See you on 7th June when we will discuss the first twenty-five pages!
I'm so happy to have found your substack (thanks, mary g!). I just reread Mrs. D for the XX time (can't really count). Always in the spring. What struck me this go-round was a point you made: Woolf created so many seamless transitions from one mind to another. I read and reread lots of sections trying to figure out how she did it. I might be a little too simple, but I think she ... just did it and relied on the reader to notice and make the transition with her. One other thing in your rundown: names of here-and-gone characters. Rumplemayers, Durtnall, SCROPE PURVIS!!!!! Fabulous.
Ah, yes, To the Lighthouse is actually my ur text, that book you keep going back to throughout your lifetime.
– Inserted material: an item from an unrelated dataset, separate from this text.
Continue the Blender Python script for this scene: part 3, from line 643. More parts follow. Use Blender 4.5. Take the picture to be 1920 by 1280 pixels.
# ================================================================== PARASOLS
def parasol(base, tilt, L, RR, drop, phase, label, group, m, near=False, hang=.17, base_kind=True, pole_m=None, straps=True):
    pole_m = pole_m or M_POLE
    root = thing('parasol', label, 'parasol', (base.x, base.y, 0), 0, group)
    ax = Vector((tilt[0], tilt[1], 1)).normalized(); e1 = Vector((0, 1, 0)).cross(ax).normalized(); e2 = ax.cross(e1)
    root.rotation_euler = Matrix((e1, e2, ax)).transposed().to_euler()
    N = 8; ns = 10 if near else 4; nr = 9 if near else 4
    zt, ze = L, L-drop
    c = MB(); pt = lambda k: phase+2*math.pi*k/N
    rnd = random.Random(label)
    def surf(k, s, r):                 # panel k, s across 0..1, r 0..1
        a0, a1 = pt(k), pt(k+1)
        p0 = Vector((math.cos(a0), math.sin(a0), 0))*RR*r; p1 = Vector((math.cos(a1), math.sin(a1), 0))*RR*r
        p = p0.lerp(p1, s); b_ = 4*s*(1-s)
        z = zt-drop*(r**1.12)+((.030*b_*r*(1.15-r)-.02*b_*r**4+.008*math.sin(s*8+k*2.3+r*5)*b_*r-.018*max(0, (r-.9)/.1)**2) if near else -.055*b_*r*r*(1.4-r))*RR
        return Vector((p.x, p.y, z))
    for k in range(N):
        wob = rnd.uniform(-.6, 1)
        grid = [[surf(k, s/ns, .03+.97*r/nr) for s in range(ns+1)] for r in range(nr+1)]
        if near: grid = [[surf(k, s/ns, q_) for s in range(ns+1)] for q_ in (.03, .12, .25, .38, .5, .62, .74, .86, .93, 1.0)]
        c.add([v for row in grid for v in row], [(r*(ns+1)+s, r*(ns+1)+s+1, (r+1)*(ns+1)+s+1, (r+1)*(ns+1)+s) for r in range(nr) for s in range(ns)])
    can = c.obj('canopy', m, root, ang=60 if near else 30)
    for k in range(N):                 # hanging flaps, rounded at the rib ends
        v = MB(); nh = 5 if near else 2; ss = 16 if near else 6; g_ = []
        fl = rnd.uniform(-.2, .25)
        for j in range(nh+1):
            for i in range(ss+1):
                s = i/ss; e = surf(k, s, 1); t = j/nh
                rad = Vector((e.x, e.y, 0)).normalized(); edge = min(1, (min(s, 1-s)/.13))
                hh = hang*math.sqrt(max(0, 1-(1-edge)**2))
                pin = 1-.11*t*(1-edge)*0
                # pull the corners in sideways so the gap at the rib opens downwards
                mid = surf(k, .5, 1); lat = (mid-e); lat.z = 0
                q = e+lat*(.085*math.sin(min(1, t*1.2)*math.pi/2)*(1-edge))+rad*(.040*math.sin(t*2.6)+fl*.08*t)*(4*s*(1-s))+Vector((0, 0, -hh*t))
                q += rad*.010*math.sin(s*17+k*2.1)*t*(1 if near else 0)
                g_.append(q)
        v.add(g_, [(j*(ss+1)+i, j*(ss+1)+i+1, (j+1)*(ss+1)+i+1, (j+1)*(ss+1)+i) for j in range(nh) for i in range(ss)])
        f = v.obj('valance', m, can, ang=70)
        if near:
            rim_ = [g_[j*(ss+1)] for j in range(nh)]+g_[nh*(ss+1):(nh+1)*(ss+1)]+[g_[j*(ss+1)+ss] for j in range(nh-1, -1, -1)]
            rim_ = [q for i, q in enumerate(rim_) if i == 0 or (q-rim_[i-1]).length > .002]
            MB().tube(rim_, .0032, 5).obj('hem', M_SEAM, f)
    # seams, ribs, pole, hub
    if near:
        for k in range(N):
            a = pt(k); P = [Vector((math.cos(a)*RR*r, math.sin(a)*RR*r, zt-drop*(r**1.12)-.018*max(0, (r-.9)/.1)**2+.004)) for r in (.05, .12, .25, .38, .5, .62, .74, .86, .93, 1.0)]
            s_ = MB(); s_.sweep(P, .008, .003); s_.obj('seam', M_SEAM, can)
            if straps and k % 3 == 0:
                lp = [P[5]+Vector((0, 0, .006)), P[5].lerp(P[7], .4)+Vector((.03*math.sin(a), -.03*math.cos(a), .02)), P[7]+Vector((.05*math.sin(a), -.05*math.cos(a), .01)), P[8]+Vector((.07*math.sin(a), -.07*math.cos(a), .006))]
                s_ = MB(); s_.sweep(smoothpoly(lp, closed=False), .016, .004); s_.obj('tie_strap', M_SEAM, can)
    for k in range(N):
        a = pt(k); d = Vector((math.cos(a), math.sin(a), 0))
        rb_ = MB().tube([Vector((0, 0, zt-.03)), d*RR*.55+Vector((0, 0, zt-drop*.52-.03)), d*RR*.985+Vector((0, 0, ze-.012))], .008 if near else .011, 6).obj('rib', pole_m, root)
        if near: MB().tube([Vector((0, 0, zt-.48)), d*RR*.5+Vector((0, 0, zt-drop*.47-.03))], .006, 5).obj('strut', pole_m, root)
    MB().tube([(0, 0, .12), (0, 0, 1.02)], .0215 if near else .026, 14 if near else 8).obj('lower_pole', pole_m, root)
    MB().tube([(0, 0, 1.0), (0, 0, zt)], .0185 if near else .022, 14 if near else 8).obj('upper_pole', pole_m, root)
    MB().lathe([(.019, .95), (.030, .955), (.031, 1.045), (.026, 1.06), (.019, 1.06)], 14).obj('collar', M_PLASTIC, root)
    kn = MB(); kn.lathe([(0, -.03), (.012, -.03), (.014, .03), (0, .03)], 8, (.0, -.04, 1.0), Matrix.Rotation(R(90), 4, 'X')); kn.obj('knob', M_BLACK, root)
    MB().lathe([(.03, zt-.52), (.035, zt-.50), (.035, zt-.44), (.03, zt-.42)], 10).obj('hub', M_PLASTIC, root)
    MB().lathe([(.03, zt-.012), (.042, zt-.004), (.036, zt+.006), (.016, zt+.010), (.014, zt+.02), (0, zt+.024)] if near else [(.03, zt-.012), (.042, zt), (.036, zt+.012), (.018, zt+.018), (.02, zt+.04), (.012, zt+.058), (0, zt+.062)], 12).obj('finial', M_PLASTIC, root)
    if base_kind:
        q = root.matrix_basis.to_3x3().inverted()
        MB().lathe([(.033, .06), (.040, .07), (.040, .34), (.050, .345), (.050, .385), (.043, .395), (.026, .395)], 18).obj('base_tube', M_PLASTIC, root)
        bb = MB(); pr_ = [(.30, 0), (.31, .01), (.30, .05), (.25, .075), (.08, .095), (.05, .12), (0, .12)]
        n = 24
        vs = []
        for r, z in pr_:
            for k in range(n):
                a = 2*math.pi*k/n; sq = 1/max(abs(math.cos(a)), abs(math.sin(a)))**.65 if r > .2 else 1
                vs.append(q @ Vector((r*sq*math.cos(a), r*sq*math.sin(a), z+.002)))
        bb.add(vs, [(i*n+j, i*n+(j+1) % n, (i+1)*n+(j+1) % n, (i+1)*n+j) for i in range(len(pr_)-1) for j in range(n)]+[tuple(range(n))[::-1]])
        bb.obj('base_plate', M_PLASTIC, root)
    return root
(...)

It was the centerpiece of my master's thesis as I had immersed myself in all things Woolfian for over 3 years before beginning to write it. All her diaries, as much criticism as I could find, novels, essays, short stories, and DiSalvo's analysis of her early upbringing, etc. But oh, Mrs. Ramsay, constantly navigating between Mr. Ramsay's blundering and her own power. What a masterpiece of reflection of Woolf's own family dynamics. But I digress!
I love how you highlighted how women's writing is generally and historically marginalized in favor of battle scenes, war scenes, violence and narratives of power plays (master/slave relationships), while what Woolf does is pan in mercilessly on the dynamics of the family under patriarchal rule, and how women locate ways of surviving, of nurturing their identities. Great stuff, Tash!
I'm just so thrilled to be part of this amazing group and process of engaging in Mrs. Dalloway anew.